# Entries supplied:
-------
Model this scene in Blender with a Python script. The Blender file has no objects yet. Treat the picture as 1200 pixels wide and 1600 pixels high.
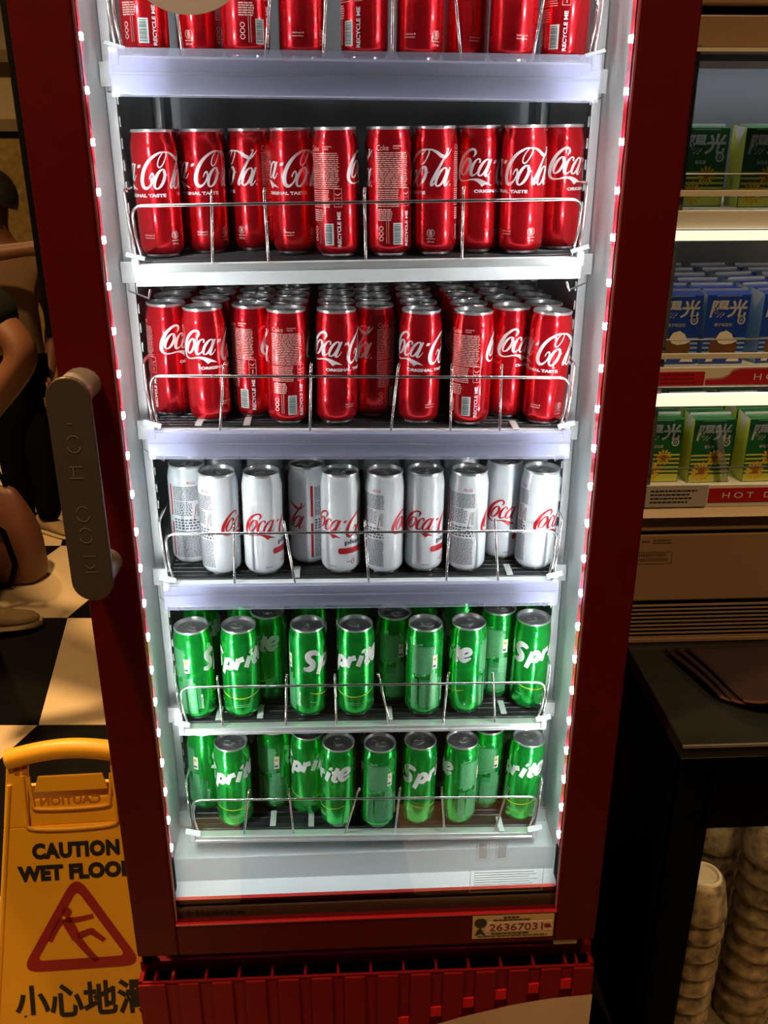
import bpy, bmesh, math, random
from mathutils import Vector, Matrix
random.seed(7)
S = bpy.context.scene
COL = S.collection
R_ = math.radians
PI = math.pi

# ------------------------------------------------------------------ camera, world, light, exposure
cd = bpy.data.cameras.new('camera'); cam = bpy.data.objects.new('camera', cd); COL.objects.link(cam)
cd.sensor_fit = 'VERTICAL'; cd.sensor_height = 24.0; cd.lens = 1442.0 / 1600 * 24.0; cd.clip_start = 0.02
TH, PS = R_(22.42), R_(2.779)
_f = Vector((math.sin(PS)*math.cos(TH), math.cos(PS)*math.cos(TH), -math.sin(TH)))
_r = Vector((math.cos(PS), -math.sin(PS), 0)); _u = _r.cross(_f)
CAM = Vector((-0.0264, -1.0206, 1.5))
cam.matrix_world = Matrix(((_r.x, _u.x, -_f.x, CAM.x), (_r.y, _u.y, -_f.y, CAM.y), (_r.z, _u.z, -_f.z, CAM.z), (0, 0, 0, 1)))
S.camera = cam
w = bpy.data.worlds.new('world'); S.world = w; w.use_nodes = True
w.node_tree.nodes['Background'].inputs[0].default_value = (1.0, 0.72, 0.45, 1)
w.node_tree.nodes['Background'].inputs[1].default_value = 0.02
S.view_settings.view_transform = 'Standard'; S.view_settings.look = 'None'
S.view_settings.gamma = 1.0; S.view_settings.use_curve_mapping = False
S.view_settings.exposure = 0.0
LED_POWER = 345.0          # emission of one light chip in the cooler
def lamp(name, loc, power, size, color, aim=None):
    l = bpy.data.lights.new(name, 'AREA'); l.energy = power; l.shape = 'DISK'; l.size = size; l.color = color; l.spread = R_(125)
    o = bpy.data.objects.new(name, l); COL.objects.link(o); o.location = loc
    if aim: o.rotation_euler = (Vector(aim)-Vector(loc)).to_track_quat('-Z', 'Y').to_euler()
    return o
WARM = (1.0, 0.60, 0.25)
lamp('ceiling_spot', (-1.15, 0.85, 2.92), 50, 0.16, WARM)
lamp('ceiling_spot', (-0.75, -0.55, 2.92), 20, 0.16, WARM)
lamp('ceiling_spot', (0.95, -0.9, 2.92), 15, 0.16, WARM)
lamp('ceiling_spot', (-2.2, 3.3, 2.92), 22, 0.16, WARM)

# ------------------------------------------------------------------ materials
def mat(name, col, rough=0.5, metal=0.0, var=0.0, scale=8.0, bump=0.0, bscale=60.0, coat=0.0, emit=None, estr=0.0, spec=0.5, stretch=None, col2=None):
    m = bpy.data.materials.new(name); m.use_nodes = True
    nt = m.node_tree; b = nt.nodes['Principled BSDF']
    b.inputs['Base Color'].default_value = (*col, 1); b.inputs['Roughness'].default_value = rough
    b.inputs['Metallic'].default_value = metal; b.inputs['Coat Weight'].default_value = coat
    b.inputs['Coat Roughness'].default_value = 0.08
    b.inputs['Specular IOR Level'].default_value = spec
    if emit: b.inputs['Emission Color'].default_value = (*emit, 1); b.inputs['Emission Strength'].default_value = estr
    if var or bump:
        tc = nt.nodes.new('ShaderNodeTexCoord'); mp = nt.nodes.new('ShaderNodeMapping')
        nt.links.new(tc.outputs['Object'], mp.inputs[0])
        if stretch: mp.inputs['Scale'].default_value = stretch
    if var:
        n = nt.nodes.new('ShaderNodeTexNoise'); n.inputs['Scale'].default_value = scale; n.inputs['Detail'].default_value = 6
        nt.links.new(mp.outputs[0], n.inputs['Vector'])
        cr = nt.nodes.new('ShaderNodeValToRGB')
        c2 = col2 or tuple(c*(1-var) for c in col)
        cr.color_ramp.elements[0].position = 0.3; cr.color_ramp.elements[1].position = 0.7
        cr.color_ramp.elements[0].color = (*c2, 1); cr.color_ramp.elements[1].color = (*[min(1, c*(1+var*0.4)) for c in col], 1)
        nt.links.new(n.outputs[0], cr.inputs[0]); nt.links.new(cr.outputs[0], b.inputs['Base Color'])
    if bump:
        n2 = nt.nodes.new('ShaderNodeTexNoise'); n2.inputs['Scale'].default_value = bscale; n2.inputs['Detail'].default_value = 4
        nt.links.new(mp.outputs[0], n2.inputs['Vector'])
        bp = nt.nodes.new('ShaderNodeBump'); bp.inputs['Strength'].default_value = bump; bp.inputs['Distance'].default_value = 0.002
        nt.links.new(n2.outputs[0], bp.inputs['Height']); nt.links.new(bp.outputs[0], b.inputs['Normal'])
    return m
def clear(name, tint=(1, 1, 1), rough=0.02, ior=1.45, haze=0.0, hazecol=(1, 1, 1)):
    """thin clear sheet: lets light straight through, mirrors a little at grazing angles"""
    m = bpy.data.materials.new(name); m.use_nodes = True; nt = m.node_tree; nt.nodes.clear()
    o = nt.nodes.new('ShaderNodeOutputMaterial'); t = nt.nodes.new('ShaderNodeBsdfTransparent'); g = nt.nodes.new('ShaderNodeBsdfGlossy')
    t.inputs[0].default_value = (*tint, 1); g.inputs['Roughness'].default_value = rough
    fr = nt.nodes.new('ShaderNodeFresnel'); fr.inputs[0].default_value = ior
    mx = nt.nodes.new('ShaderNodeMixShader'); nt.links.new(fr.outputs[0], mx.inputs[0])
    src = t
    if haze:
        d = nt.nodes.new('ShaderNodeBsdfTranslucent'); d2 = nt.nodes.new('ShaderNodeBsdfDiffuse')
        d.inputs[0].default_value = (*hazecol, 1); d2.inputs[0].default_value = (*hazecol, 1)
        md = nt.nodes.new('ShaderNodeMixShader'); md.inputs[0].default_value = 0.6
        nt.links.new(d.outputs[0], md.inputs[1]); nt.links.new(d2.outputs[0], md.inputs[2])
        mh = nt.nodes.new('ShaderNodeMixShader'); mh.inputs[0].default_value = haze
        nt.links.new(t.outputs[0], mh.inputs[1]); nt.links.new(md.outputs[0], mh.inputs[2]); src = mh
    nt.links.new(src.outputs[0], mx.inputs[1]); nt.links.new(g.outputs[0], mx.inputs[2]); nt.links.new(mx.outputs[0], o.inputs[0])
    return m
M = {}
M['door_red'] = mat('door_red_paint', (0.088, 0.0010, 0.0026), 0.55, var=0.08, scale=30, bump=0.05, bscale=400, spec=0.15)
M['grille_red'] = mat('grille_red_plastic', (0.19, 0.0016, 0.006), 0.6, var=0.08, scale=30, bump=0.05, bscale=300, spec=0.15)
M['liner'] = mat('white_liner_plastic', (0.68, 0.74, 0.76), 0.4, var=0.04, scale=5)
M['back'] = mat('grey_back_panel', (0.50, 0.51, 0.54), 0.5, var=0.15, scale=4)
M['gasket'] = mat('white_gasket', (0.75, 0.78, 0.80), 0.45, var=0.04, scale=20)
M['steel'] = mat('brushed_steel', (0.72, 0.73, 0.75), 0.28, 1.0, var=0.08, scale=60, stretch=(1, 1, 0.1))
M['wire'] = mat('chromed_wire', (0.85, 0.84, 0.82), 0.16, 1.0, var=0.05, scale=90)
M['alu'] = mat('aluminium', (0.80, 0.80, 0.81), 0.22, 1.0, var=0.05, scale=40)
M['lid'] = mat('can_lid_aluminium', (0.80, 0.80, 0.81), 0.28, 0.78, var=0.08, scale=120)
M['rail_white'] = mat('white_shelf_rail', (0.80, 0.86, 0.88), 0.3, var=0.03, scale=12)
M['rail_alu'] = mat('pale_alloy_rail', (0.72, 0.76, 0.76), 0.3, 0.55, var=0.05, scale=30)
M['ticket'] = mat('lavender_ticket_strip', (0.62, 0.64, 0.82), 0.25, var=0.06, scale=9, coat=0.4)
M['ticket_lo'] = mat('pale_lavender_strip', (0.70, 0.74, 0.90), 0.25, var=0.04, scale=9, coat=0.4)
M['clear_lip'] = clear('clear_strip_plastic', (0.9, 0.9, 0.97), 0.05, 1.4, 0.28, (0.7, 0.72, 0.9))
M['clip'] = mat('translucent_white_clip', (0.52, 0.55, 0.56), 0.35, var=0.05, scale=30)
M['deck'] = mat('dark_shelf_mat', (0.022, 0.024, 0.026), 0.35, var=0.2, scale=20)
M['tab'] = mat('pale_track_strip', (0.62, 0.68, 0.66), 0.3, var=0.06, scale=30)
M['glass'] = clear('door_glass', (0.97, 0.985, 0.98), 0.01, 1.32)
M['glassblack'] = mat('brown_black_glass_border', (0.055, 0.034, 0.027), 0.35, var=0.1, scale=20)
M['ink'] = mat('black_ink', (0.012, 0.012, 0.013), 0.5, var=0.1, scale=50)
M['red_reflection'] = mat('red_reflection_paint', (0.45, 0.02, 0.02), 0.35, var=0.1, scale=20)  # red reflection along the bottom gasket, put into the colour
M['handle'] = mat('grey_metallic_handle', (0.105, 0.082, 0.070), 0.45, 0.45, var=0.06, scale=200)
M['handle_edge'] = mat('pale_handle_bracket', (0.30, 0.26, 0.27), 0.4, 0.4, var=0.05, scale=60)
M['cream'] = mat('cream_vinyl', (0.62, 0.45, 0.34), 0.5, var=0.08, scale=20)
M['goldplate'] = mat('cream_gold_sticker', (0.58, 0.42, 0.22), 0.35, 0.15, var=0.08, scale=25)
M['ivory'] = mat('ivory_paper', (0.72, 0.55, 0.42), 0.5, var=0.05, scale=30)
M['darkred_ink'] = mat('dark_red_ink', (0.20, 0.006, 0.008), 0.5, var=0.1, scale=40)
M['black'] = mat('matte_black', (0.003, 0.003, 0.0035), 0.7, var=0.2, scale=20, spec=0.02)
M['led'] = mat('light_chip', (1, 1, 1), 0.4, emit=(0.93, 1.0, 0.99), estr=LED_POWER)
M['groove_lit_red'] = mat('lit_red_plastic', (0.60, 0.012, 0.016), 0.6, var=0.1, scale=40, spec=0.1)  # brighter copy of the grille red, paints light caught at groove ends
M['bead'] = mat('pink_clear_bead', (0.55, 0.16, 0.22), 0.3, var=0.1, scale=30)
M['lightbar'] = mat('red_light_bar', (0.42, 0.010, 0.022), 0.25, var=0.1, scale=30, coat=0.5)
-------
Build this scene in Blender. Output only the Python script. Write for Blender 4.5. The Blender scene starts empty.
-------
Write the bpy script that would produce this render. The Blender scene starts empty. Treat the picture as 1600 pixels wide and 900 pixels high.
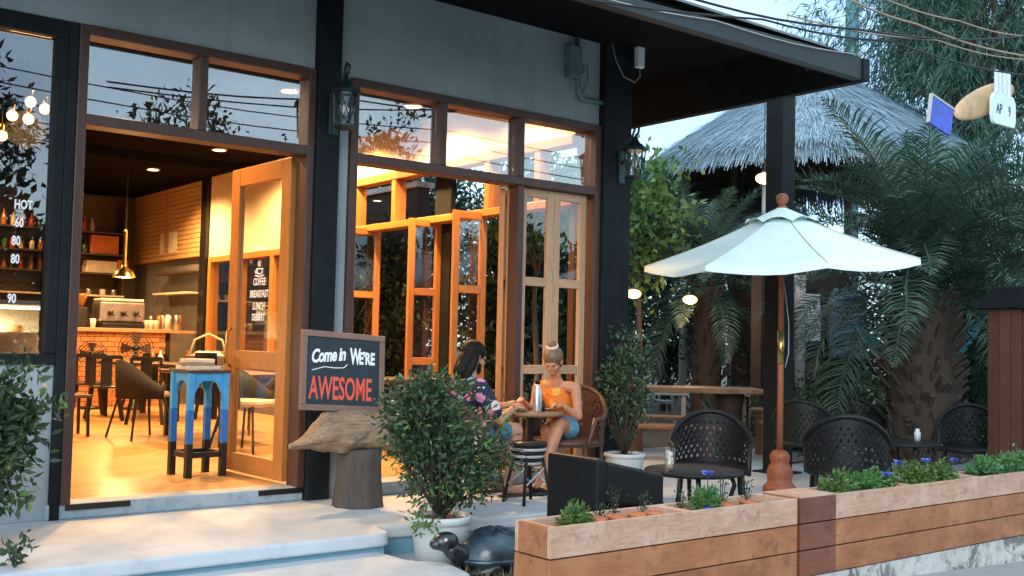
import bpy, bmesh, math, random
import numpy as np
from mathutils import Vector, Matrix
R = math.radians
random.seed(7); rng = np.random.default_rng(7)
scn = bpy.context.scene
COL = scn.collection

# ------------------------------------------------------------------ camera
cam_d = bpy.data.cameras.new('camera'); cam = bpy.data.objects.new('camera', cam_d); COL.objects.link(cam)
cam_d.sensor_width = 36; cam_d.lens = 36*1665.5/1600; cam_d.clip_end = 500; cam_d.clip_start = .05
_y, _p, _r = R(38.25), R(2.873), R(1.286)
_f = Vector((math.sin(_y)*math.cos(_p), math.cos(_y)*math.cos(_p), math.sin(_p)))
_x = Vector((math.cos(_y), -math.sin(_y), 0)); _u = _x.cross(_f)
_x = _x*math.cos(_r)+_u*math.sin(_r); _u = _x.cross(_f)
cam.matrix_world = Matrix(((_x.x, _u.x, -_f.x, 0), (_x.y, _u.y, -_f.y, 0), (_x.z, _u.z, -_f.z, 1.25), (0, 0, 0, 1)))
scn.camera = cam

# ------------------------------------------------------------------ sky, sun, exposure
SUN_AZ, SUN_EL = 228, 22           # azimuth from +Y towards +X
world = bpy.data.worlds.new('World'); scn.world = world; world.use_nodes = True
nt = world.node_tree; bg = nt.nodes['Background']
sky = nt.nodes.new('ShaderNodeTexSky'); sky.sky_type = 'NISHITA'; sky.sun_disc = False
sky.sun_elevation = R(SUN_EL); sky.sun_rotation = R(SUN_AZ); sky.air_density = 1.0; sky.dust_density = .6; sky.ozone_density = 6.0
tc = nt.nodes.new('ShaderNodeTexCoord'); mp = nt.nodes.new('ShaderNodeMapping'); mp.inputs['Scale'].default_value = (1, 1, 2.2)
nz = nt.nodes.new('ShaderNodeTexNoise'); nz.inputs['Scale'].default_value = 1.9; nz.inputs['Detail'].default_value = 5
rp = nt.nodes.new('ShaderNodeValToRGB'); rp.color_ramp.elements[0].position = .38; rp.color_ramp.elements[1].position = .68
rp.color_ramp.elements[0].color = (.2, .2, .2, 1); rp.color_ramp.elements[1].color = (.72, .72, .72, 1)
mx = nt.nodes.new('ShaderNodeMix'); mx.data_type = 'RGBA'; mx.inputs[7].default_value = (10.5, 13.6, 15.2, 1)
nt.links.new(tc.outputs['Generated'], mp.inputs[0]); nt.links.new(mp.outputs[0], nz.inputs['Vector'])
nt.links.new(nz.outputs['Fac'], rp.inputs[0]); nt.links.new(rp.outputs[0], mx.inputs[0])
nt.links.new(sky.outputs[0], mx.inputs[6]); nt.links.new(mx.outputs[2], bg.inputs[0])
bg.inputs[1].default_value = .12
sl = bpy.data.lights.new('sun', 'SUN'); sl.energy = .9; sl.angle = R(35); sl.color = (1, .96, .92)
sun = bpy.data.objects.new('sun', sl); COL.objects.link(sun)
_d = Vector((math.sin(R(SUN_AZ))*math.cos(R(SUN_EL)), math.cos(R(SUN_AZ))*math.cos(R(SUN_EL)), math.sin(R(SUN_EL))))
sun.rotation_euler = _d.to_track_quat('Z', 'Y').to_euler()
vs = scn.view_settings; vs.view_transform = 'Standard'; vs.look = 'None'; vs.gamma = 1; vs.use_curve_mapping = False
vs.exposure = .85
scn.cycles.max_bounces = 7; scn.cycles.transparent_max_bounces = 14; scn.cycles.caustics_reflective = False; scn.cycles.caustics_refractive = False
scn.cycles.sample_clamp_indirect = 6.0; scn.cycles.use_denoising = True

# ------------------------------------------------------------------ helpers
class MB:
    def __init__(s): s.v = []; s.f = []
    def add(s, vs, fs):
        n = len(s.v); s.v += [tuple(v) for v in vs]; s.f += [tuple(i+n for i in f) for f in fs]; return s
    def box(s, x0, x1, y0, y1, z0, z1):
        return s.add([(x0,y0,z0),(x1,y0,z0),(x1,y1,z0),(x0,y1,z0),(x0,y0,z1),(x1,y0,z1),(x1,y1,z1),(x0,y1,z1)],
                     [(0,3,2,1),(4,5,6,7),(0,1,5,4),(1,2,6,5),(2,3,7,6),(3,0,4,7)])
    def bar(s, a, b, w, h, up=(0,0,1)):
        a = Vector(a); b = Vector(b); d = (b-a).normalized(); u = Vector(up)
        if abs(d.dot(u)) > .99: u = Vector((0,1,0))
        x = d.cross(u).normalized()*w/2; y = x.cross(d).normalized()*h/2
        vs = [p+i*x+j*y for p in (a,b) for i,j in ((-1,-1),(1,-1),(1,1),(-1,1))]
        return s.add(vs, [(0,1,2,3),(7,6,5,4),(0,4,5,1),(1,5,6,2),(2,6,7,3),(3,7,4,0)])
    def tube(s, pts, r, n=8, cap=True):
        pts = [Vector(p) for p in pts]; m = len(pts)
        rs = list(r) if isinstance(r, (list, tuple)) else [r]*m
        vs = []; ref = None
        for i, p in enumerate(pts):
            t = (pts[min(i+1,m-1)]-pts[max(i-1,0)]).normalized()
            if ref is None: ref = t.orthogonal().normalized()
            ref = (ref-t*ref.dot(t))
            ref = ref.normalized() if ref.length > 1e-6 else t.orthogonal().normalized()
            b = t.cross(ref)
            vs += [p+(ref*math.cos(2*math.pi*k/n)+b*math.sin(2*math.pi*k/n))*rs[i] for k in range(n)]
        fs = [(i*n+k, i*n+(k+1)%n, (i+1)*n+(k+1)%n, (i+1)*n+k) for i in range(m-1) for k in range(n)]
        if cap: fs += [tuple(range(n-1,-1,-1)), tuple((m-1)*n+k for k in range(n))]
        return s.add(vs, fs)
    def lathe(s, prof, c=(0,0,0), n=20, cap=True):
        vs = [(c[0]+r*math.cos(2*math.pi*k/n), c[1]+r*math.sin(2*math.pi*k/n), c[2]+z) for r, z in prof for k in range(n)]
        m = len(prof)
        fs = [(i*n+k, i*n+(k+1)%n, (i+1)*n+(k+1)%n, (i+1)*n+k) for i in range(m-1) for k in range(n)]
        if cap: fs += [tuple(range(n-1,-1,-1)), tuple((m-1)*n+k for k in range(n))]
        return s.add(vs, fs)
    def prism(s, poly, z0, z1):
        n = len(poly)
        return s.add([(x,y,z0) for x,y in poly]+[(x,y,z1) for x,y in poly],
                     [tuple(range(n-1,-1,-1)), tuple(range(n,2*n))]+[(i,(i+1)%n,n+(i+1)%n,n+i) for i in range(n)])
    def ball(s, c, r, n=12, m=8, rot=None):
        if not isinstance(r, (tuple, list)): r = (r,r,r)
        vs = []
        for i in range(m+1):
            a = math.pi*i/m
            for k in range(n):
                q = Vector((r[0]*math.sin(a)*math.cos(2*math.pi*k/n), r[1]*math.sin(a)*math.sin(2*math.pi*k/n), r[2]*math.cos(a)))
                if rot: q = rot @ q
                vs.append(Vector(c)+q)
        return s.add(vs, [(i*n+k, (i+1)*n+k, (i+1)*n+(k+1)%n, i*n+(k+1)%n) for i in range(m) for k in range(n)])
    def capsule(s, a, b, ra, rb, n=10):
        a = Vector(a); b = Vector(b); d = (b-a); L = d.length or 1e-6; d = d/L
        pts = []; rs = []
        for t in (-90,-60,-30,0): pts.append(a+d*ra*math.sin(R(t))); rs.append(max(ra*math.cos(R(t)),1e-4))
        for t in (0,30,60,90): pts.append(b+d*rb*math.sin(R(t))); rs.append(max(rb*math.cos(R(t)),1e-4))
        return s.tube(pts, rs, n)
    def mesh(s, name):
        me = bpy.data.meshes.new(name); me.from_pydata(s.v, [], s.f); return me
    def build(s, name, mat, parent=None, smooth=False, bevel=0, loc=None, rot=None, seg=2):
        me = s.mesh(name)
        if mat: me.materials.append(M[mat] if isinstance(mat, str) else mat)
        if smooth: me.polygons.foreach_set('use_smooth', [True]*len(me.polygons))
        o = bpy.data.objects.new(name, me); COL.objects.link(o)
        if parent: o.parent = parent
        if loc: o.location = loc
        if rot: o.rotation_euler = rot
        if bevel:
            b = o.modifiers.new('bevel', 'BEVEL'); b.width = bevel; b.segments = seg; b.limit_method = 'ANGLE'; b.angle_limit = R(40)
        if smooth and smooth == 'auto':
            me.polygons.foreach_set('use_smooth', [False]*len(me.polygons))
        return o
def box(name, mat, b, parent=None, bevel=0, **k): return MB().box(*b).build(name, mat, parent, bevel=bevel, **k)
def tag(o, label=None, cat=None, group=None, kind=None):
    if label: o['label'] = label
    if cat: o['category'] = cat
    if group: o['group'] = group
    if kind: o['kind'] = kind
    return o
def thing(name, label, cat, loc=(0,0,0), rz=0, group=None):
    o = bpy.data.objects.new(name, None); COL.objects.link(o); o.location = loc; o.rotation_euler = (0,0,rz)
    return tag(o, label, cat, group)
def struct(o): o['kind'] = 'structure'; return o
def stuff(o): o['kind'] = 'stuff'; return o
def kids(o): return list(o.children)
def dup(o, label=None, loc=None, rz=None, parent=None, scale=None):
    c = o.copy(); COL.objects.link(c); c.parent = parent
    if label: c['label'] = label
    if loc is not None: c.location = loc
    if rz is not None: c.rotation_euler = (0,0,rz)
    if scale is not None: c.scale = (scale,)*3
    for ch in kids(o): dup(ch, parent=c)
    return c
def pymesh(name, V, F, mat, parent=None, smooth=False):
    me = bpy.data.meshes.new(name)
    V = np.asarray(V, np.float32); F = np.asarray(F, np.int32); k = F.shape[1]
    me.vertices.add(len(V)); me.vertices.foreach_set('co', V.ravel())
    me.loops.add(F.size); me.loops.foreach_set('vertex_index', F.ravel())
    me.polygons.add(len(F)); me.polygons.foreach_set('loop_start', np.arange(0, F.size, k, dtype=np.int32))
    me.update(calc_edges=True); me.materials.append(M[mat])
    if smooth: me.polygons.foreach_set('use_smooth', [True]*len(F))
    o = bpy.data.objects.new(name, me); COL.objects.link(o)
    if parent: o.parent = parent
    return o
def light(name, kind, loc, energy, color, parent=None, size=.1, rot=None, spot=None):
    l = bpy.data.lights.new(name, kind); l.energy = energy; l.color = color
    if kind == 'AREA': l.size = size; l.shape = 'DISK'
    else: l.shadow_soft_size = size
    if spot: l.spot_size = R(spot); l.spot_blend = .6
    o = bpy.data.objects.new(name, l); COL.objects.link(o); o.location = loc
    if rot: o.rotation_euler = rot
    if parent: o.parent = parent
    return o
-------
# Exercise requirements:
Return only those lines of the records that contain the string "high".

# Answer in full:
Model this scene in Blender with a Python script. The Blender file has no objects yet. Treat the picture as 1200 pixels wide and 1600 pixels high.
Write the bpy script that would produce this render. The Blender scene starts empty. Treat the picture as 1600 pixels wide and 900 pixels high.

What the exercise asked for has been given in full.